ABC’s Nightline featured yet another Cynthia McFadden trip with Hillary Clinton on the campaign trail Thursday, but it wasn’t all sympathetic questions about how hard it is to be a feminist pioneer. (There was one about how all the criticism must be hard on her mother.) Instead, on the trail in Indiana, McFadden pushed hard from the left on how Barack Obama thought her gas-tax holiday proposal was "phony" and "pandering," and how columnist Thomas Friedman of the New York Times thought it was "ridiculous," and how Iran thought her remarks about them were irresponsible. She also wondered if the Reverend Wright issue was "guilt by association...Does it worry you a little bit about the taint of association? Because, you know, you’ve been tarred by the same brush over the years."
McFadden began somewhat sympathetically, although it wasn’t good news, about how Indiana superdelegate Joe Andrew switched sides to Obama, despite President Clinton making him DNC chairman in the late 1990s. Then she switched to arguing against any gas-tax relief:
"I wanted to ask you about the gas tax holiday. There’s been a lot of pushback. Barack Obama and others saying this is really a phony, a pandering plan that really would save most Americans only $28 in the course of the summer." Hillary replied it was "more of a $70 savings."
McFadden kept hammering. "Tom Friedman in the New York Times yesterday, perhaps you saw it, says that this is a ridiculous proposal, so unworthy of the people aspiring to lead our nation that it takes your breath away. He cites experts saying it will simply increase demand and take us exactly in the wrong direction by reducing the price somewhat over the summer." Hillary replied "Well, that’s a really elitist view, because a lot of people are trying to get from day to day, paycheck to paycheck."
ABC then moved on to Hillary’s provocative comments about Iran. McFadden asked, "Late last night, the Iranian government pushed back to a comment that you made a week ago when you said that should Iran use nuclear weapons that the U.S. would totally obliterate the country. They call your remarks provocative, unwarranted, and irresponsible."

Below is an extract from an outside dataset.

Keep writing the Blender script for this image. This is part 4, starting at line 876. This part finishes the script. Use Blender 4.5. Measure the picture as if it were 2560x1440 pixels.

Hillary pushed right back: "Well, that’s kind of strange coming from a provocative, irresponsible regime as we have currently in Iran." Then, she tried to tone it down: "And I would try to get to the negotiating table in as quick a manner as I could. But I also believe we have to do everything possible to prevent Iran from obtaining nuclear weapons."
McFadden asked where Bill Clinton’s office would be in the White House, which is an awkward question. Hillary strangely said "I don’t think he’s going to have an office," that he’ll be too busy with his foundation. McFadden thought that sounded unfair: "Well, you have had a West Wing office. You’re not going to give him one?" Hillary protested: "Well, I gave up everything when I went into the White House, you know, 15 years ago."
Then she mentioned Hillary was campaigning with her mother and daughter: "You have your posse with you today." She noted Hillary "admits" criticism is hard on her mother. "She must want to wring a few necks occassionally." Hillary replied that she says "When you were a little girl, I didn’t worry that much. But as you’ve gotten older I just worry all the time. So it kind of goes with the Mom territory. And I’m the designated worrier in my family, and I think most mothers are."
McFadden asked that since Obama gave a dramatic speech on race, whether Hillary would give a dramatic speech on gender, "which many consider as divisive, as important, as perplexing, troubling." Hillary demurred, saying she lives that every day, but "I think that most people are, you know, really coming to grasp what a significant, historical candidacy mine is."
From there, it turned to what McFadden called Obama’s "reluctant renunciation" of his Reverend Wright.
McFADDEN: Has Barack Obama at this point gone far enough to satisfy you that Reverend Wright does not represent his point of view?
CLINTON: Well, it’s not me. It’s up to voters to decide what to make of this.
McFADDEN: But what do you make of all of this?
CLINTON: Well, I thought that, you know, Reverend Wright’s comments were deeply objectionable. The idea that the United States government invented AIDS, I mean, that is so outlandish that you know, everyone should be offended.
McFADDEN: Is it guilt by association? I mean, at this point. Because he’s now said I disavow this. Does it worry you a little bit about the taint of association? Because, you know, you’ve been tarred with the same brush over the years.
CLINTON: Well, when you run for the presidency, everything in your life is an open book.
That’s a wild statement, ignoring that the Clintons are incredibly slow to let records leak out of the Clinton presidential library, and have yet to release a list of donors (especially big foreign donors) to the Clinton library and foundation.
McFadden concluded by giving Hillary a platform to sum up her candidacy with another stunning line: "I don’t try to be anything I’m not. I am, you know, I am what I am." Conservatives see her saying that in a drawling Southern accent with a Yankees hat on. McFadden called her "an unrepentant fighter who all these months later is still in it to win it."